In terms of which political party is “better” for the stock market, it really depends on whose data you decide to look at. For instance, YCharts found that the average Democratic President achieved an 8.72% return when both the House and Senate were majority Democrat, a 15.72% with a split Congress, and a 14.55% return with a Republican Congress.

On the other hand, Republican Presidents received an averaged 11.7% return with a Republican Congress, 12.2% with a divided congress, and just 1.04% with a Democratic Congress. Ultimately, what it seems to favor – historically – is that a divided Congress is best for the markets because any extreme proposals won’t pass, so it’ll be more of the same.

HOUSING PRICES VS RENT CONTROL:
Under a new proposal, the president calls on Congress to “cap rent increases on existing units at 5% or risk losing current valuable federal tax breaks – and provide $10,000 in mortgage relief to unlock homeownership for millions of Americans.”

But, practically, Rent Control has actually been found to make the housing situation worse. A Stanford study argued that Rent Control has an adverse effect on prices for renters and works against making housing more affordable:

-Rent-controlled tenants were 20% more likely to stay in their unit.
-Renters were more likely to move elsewhere if they didn’t have the incentive of having their rent capped where they currently were living
-In the priciest neighborhoods, turnover was HIGHEST as landlords actively try to remove tenants to achieve market rents
-Landlords of rent-controlled buildings were more likely to convert their buildings in such a way that it wasn’t rent-controlled, reducing the amount of housing by 15%
-The loss of available housing drove up the prices of rental units. It was found that a 6% decrease in housing supply led to a 7% increase in rental prices. 
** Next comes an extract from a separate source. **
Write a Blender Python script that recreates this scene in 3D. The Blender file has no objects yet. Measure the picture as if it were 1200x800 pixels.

The net result is that, based on these studies, rent control ends up restricting the supply of new units into the market – and while some renters may get a bargain and win the lease-agreement lottery, most people never get access to low rent-controlled prices; if they do, they are incentivized to never move out because it’s so cheap, lowering supply.
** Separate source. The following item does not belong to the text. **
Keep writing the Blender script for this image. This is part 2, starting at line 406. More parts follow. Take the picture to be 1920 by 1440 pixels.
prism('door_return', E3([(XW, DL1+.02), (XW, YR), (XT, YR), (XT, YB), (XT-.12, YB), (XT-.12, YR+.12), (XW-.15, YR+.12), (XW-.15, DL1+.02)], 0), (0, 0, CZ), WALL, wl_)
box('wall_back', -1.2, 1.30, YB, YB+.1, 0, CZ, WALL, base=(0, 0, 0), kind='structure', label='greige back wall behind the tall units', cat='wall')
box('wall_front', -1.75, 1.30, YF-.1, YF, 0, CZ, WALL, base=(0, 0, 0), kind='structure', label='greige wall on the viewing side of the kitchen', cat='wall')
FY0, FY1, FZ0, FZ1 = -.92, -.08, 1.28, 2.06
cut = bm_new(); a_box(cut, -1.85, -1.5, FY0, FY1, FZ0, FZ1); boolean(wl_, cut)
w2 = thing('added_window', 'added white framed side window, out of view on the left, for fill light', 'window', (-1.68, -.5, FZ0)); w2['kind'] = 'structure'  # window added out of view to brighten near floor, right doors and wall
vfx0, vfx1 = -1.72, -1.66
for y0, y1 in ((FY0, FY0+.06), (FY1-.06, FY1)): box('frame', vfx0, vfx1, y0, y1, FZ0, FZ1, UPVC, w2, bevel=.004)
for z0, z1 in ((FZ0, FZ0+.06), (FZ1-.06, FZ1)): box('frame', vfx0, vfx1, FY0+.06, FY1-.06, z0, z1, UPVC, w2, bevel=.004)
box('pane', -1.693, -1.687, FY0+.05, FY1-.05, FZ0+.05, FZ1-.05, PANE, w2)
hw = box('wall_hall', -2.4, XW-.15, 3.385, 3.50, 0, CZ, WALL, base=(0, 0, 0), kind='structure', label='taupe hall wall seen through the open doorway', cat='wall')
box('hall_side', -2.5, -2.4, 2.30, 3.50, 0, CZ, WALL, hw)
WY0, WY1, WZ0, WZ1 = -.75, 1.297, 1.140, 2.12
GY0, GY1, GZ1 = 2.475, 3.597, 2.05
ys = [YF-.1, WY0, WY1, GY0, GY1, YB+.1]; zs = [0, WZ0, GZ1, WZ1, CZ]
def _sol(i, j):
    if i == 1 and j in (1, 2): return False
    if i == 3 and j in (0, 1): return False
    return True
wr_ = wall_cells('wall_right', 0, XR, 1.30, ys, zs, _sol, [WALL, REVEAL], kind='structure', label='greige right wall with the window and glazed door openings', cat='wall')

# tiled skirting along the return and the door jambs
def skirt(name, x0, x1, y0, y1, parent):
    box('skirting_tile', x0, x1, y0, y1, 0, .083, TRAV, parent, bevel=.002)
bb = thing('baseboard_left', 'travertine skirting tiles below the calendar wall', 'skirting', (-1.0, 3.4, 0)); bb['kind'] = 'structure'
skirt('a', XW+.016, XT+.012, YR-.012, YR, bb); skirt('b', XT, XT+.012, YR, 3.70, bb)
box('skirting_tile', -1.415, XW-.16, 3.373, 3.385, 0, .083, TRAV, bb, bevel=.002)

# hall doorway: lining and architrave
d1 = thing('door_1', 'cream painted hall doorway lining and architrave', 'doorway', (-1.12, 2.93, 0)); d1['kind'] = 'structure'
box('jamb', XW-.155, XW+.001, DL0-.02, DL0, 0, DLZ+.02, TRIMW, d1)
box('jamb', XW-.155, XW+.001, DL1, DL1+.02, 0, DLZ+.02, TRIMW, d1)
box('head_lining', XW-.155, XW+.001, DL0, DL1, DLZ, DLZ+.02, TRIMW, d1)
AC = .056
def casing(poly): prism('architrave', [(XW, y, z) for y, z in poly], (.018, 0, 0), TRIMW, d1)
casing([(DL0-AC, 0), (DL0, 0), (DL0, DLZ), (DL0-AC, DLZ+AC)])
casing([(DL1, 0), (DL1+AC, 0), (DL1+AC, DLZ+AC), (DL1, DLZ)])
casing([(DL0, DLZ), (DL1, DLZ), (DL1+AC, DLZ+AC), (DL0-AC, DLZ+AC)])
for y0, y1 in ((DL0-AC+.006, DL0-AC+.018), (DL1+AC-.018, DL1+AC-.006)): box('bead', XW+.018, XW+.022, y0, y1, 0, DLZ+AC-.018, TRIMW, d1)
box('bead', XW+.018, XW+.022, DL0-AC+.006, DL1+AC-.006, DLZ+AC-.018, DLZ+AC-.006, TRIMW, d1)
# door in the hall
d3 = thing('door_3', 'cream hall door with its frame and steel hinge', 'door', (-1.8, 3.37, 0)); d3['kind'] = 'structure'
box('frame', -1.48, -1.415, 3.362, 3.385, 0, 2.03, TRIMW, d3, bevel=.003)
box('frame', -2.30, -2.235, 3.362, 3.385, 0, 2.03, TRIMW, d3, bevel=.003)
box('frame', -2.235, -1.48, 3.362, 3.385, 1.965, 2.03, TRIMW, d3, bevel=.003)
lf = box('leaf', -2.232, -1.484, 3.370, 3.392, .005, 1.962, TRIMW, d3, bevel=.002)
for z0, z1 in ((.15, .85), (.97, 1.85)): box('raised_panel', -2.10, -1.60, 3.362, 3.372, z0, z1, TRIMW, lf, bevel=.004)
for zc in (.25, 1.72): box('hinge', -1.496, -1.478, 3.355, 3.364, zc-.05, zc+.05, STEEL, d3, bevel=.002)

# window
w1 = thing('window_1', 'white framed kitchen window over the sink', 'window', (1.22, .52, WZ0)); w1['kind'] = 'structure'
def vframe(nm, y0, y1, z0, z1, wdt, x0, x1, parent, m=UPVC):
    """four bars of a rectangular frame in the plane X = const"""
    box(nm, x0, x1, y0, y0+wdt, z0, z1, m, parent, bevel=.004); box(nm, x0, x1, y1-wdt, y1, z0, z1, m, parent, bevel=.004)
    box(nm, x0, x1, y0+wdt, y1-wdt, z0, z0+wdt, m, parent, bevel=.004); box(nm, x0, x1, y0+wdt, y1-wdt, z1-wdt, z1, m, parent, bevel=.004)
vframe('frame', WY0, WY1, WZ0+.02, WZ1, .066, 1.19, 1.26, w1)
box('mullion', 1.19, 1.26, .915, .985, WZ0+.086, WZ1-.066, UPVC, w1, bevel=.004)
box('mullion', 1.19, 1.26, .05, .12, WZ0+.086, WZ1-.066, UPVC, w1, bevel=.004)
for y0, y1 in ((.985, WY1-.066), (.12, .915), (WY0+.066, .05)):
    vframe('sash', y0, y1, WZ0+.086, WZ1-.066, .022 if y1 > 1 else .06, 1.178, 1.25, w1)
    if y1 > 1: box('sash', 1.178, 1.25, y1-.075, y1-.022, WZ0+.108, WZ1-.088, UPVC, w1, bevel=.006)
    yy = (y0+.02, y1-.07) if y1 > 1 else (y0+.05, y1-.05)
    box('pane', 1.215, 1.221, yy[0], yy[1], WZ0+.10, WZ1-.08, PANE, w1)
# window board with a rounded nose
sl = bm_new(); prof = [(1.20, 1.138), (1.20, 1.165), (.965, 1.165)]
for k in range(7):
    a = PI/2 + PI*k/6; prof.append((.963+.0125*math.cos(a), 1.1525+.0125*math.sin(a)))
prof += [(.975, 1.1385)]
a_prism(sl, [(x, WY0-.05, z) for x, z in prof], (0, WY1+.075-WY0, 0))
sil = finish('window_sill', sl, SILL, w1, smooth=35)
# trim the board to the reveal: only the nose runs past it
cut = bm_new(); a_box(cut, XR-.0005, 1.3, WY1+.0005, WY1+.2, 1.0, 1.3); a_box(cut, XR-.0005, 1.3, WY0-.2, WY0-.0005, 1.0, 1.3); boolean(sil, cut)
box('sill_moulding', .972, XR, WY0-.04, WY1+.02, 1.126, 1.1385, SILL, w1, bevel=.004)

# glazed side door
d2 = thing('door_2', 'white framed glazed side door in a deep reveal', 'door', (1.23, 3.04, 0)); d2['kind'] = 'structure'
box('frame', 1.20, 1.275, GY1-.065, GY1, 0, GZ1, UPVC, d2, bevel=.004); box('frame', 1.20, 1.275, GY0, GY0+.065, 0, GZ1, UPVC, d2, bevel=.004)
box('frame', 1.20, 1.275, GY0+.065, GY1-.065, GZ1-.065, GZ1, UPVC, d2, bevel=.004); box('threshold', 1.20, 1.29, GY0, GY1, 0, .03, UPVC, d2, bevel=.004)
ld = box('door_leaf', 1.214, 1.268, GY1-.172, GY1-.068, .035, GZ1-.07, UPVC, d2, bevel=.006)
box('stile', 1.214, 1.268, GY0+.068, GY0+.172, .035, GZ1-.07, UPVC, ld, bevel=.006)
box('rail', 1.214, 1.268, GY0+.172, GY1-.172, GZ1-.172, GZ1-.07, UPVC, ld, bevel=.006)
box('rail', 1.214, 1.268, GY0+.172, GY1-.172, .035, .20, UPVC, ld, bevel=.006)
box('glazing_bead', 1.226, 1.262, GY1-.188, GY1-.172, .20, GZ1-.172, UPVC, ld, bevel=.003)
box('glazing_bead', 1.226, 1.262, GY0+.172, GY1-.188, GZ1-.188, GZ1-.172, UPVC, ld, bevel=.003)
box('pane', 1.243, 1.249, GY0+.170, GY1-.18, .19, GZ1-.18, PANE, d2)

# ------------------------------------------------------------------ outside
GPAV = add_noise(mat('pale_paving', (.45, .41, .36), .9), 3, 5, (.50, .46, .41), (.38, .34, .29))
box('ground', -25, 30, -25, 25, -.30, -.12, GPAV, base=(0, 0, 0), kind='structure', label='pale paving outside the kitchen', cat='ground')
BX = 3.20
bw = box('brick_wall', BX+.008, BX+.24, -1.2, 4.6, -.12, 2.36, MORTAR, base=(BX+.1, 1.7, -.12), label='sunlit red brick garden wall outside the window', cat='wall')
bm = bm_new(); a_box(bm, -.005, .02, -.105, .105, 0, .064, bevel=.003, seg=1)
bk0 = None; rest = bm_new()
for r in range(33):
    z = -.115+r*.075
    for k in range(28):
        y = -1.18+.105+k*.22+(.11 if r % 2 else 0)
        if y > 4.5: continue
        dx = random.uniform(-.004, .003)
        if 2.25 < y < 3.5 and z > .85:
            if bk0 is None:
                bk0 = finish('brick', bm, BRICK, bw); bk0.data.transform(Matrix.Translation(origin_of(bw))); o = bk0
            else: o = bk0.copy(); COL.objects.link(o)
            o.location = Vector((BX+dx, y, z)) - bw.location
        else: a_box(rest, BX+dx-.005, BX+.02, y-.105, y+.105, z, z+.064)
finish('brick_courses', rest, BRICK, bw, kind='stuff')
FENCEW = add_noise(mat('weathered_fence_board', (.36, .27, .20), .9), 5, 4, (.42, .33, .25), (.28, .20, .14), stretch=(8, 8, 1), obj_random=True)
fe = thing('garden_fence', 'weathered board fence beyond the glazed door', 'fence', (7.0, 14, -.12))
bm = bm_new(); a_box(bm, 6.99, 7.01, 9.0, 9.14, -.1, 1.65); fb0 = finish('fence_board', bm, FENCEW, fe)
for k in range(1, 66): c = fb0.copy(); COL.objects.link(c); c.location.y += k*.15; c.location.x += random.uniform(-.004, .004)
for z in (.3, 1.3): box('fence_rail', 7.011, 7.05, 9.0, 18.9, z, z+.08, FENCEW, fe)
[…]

THE FEDERAL RESERVE MEETING IN JULY 2024:

Even though Jerome Powell didn’t outright say: “We’re lowering interest rates at our next meeting,” they did give us some clues that give the option to reduce rates, should inflation continue on a downward path, and if they decide it’s the correct move to make.

To me, this is something that will likely take another year or two to “completely normalize” or get to a point where the federal funds rate hovers around 3.1% – which, they’re currently projecting to occur in 2026.